Pieter Kruger House

The home of Paul Kruger’s son, Pieter, who inherited Boekenhoutfontein from his father

Unveiled 6 April 2019

by Professor Garth Benneyworth, Head of Heritage Studies, Sol Plaatje University.

 

Locality

Take the N4 west through Rustenburg and take Exit 169 to the Ottoman Highway north. After 10km take the 1st exit at the roundabout onto the R565. After 2.3km the entrance to Kedar Heritage Lodge is on the left. Enquire at reception for access to the Kruger houses.

 

What can be seen     

The house is not currently open to the public. It is being developed as a museum emphasising the role of black people, women, children and concentration camps during the South African War.

 

 

PIETER KRUGER HOUSE – BOEKENHOUTFONTEIN

Pieter Kruger’s House at Boekenhoutfontein

 

Narrative

When Paul Kruger became President of the South African Republic, he and his wife Gezina left Boekenhoutfontein to live in Pretoria. The capital was more two day’s journey away and management of the farm from that distance was no longer practical, so his son Pieter took over the running of the Boekenhoutfontein. It is unclear when Pieter moved into one of the existing houses before building his own, but in the late 1890s he completed the fine late Victorian homestead now called the Pieter Kruger House. It is similar in architectural style  to President Paul Kruger’s house in Church Street, Pretoria, with an elevated front veranda surrounded by a wooden balustrade. The corrugated iron pitched roof was characteristic of the late Victorian era and something of a luxury in the rural Transvaal.

In the 1980s the Simon van der Stel Foundation used the house as the museum curator’s residence and the surrounding garden wall was built at that time to give some privacy; it was not part of the original Kruger house.

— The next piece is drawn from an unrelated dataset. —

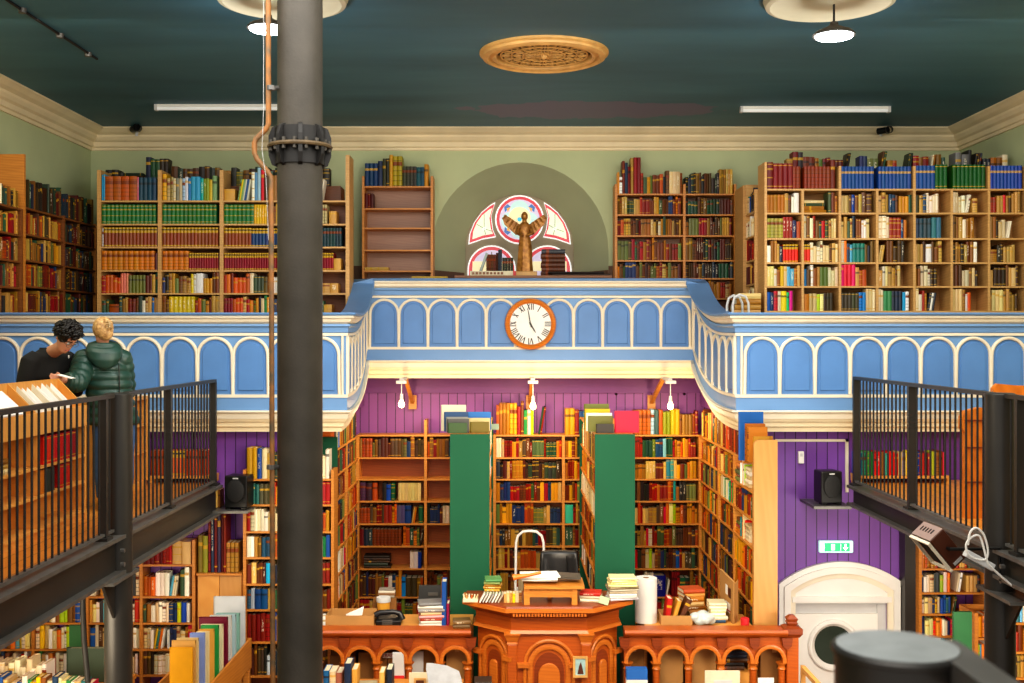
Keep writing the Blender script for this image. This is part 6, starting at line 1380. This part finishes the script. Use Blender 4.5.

During the South African War (1899-1902) Pieter Kruger left the farm to serve on commando and his wife Cecilia and children moved into a house in Rustenburg. The house and several treasures, including the family Bible, were left in the care of the Bafokeng. It was a dark time for the occupants of Boekenhoutfontein. Pieter was captured in the Free State in June 1900 and sent to Ceylon (now Sri Lanka) as a prisoner-of-war. Two months later his aging father went into exile in Switzerland, never to return. 

Soon after the start of the war, Kgosi Linchwe, chief of the Bakgatla, entered the war on the side of the British. His armies swept through the western Transvaal, plundered Boer farms and attacked Boer sympathisers such as the Bafokeng. Boekenhoutfontein was ransacked and temporarily occupied by Linchwe’s brother, Segale, who “took delicious pleasure in occupying Piet Kruger’s abandoned house and carting away symbols of Boer elegance such as a new  pump organ”.

Pieter and Cecilia Kruger returned to the farm in 1903 to repair the damage and continue farming until his death in 1911 and his in 1921.